Key Takeaway for US Buyers: The Contrato de Arras is a legally binding, private deposit contract signed before purchasing property in Spain. It legally reserves the estate, requires the buyer to transfer a 10% non-refundable deposit, and enforces massive financial penalties if either the buyer or seller defaults.
Defining the Spanish deposit contract
When a United States citizen successfully negotiates the purchase price of a spectacular luxury estate in the Balearic Islands, the transaction transitions from a casual verbal agreement into a fiercely strict legal reality. In the US, buyers are accustomed to signing an initial purchase agreement accompanied by a relatively small, often refundable earnest money deposit. In Spain, this process is governed by the “Contrato de Arras,” an instrument that carries immense, unforgiving financial weight.
The Contrato de Arras is a private contract drafted by the representing lawyers. It outlines every single parameter of the final sale: the exact agreed-upon purchase price, the timeline for closing at the Notary (usually 30 to 90 days), the inventory of any furniture included, and the declaration that the property will be transferred completely free of debts and tenants. Signing this document is the psychological and financial point of no return in a Spanish real estate transaction.
The financial weight of the ten percent deposit
The most shocking element of the Arras contract for an American buyer is the sheer size of the required liquidity. To legally execute the contract, Spanish law dictates that the buyer must transfer an immediate deposit directly to the seller (or the seller’s legal escrow).
In the premium luxury market of South East Mallorca, this deposit is universally set at exactly 10% of the total purchase price. If you are acquiring a beautifully restored historic finca for 4.5 million euros, you must physically wire 450,000 euros in cash within a matter of days to lock down the estate. This is not a casual gesture; it is a massive transfer of transatlantic wealth that requires significant, advanced logistical preparation with your foreign exchange (FX) broker and your US banking institution.
The penalization clauses for buyers and sellers
The most common and legally powerful form of this contract is the “Arras Penitenciales” (Penitential Deposit), governed by Article 1454 of the Spanish Civil Code. This specific clause is what makes the Spanish real estate market incredibly stable, as it brutally penalizes any party that attempts to back out of the deal.
If you, the American buyer, sign the Arras Penitenciales, transfer your 10% deposit, and then simply change your mind, fail to secure your Spanish mortgage, or find a different property you prefer, you automatically and permanently forfeit your entire 10% deposit. You lose that money completely.
Conversely, the contract also heavily protects you. If the seller signs the Arras, accepts your 10%, and then receives a higher cash offer from a German buyer the next week and attempts to cancel your deal, the seller is legally penalized. The law forces the defaulting seller to return your original 10% deposit, plus pay you an additional 10% of the purchase price out of their own pocket as a penalty (often phrased as returning the deposit “double”).
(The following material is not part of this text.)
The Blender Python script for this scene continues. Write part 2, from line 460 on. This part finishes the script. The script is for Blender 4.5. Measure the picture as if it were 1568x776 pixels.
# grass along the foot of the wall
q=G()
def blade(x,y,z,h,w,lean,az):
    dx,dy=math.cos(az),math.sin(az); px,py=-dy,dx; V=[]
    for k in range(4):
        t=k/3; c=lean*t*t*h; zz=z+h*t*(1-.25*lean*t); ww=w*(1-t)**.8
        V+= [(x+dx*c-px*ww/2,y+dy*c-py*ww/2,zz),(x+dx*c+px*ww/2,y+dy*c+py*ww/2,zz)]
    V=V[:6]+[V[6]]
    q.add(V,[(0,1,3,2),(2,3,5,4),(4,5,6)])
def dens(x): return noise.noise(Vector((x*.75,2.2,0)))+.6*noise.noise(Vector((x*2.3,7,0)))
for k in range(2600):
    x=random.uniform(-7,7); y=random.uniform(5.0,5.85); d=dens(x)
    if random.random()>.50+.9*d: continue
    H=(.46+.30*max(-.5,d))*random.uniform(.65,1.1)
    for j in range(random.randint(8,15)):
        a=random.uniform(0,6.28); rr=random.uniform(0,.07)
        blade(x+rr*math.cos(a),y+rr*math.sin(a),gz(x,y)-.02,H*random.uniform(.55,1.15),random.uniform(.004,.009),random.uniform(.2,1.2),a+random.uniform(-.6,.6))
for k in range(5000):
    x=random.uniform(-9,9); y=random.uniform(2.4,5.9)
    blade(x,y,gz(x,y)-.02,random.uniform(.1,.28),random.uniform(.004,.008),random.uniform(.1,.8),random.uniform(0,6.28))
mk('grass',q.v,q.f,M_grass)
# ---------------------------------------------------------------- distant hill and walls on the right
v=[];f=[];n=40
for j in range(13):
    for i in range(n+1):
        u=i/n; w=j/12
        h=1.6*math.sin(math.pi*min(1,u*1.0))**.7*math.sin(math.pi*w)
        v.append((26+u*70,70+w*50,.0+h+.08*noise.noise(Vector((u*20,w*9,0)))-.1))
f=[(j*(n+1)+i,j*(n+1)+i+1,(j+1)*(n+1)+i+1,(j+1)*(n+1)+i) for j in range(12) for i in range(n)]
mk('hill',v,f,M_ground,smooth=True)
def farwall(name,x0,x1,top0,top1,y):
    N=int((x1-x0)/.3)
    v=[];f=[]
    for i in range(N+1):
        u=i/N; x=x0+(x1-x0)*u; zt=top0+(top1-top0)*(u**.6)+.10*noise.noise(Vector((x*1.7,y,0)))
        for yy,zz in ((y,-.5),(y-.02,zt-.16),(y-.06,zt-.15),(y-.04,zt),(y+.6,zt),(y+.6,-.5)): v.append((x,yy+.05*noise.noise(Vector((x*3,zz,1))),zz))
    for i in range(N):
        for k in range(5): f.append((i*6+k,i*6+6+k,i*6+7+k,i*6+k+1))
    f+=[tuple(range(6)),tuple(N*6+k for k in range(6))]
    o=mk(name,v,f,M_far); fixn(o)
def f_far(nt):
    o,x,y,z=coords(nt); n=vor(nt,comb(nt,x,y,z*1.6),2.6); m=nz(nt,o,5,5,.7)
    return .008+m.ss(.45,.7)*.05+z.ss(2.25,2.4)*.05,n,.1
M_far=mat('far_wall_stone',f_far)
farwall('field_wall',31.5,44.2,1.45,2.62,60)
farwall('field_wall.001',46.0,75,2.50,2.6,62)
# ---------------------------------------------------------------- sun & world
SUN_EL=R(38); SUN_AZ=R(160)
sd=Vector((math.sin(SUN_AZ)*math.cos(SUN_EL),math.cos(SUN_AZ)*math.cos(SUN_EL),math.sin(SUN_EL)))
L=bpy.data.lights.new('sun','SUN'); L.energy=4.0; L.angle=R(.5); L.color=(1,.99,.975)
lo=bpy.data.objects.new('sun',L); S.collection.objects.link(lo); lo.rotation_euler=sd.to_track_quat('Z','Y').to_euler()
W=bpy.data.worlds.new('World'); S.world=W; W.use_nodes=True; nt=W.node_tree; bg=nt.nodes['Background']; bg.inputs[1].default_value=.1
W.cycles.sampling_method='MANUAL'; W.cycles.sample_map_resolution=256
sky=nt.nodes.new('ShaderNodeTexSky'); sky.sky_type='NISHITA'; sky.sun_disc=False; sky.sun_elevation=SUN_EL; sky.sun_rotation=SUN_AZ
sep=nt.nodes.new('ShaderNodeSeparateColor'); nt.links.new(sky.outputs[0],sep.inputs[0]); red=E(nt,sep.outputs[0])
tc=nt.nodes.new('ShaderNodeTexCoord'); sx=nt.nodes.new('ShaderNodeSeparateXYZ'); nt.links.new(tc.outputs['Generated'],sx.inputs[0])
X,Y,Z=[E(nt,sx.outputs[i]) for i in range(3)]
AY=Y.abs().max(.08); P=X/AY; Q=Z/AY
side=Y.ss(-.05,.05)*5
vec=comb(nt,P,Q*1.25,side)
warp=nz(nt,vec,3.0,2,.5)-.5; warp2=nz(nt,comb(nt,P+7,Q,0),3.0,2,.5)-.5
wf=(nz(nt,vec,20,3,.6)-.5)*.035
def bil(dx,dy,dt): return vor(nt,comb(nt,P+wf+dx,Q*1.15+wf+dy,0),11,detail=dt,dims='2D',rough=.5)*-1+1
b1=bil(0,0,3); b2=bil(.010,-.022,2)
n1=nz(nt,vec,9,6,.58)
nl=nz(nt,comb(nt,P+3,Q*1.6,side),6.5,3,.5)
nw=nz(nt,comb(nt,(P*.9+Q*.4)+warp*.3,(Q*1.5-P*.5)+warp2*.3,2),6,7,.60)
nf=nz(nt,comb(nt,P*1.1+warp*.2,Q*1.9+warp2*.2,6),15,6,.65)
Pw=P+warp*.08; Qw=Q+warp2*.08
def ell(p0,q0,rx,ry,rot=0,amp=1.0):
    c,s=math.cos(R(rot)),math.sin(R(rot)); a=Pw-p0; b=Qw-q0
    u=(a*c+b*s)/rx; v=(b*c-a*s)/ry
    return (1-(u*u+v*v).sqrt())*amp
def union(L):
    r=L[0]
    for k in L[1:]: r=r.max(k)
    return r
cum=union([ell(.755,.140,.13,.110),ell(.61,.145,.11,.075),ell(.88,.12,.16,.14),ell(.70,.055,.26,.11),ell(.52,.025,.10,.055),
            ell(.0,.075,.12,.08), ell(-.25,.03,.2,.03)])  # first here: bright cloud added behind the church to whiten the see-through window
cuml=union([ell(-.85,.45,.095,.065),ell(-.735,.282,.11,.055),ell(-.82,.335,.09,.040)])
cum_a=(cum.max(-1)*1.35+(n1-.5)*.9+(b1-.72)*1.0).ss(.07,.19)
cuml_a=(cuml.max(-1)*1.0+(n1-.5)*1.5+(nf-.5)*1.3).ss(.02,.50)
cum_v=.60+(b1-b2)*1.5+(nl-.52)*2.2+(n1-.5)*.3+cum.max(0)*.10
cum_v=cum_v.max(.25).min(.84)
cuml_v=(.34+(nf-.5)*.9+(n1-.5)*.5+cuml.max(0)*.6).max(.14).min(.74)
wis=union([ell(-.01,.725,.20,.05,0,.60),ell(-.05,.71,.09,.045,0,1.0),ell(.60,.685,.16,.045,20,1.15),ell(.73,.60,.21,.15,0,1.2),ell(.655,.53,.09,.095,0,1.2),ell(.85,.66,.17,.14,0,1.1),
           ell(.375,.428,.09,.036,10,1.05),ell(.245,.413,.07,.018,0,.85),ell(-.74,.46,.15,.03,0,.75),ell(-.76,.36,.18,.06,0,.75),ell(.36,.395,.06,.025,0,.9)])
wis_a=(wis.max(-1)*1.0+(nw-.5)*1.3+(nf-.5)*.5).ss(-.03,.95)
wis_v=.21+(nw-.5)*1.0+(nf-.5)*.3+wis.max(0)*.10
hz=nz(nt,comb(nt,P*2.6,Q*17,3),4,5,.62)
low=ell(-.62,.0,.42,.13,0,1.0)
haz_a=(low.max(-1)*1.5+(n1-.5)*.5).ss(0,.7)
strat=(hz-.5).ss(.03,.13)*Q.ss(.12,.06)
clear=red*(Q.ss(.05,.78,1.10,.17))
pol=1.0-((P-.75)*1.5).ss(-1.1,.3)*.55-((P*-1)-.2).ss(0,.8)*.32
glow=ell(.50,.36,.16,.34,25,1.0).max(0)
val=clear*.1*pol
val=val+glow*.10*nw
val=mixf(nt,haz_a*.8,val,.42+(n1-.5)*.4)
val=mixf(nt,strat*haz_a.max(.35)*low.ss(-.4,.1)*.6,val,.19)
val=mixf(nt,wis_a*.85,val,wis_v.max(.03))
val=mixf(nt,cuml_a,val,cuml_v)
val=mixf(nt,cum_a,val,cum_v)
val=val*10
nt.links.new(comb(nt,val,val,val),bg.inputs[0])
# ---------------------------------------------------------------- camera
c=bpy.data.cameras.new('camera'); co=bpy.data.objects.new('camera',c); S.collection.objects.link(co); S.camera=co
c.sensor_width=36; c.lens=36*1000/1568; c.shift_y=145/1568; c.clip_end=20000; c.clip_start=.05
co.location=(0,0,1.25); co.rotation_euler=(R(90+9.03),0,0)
Why you must never sign without legal due diligence
Because the financial penalties of the Arras are so absolute, it is financial suicide for a United States buyer to sign this contract before completely exhausting all legal and architectural due diligence.
Once the Arras is signed, you cannot back out because you suddenly discover the swimming pool was built illegally, or because the Town Hall has an active demolition order against the guest house. If you back out for those reasons after signing, you still lose your 10%. Your independent Spanish lawyer must forensically clear the property’s urbanistic legality, secure the Cédula de Habitabilidad, and check the property registry for hidden debts (notas simples) long before your pen touches the Arras contract.
The Villas y Fincas Mallorca angle
We believe that your capital should never be exposed to unnecessary, blind risk. At Villas y Fincas Mallorca, the signing of the Contrato de Arras is the culmination of weeks of relentless, uncompromising investigation. We never allow our United States clients to be pressured by aggressive sellers into signing a deposit contract prematurely. We deploy our elite legal partners to dissect the property’s history, verifying every municipal license and structural permit. We ensure that the Arras contract is drafted with ironclad protective clauses, guaranteeing that when you finally wire that massive 10% deposit, your Mediterranean acquisition is perfectly safe and legally unassailable.
Disclaimer: Legal Disclaimer: The information provided in this article is for educational and informational purposes only and does not constitute legal or financial advice. The Contrato de Arras (specifically Arras Penitenciales) carries severe financial penalties under the Spanish Civil Code. Villas y Fincas Mallorca strongly advises that all buyers instruct an independent Spanish lawyer to draft and review the contract.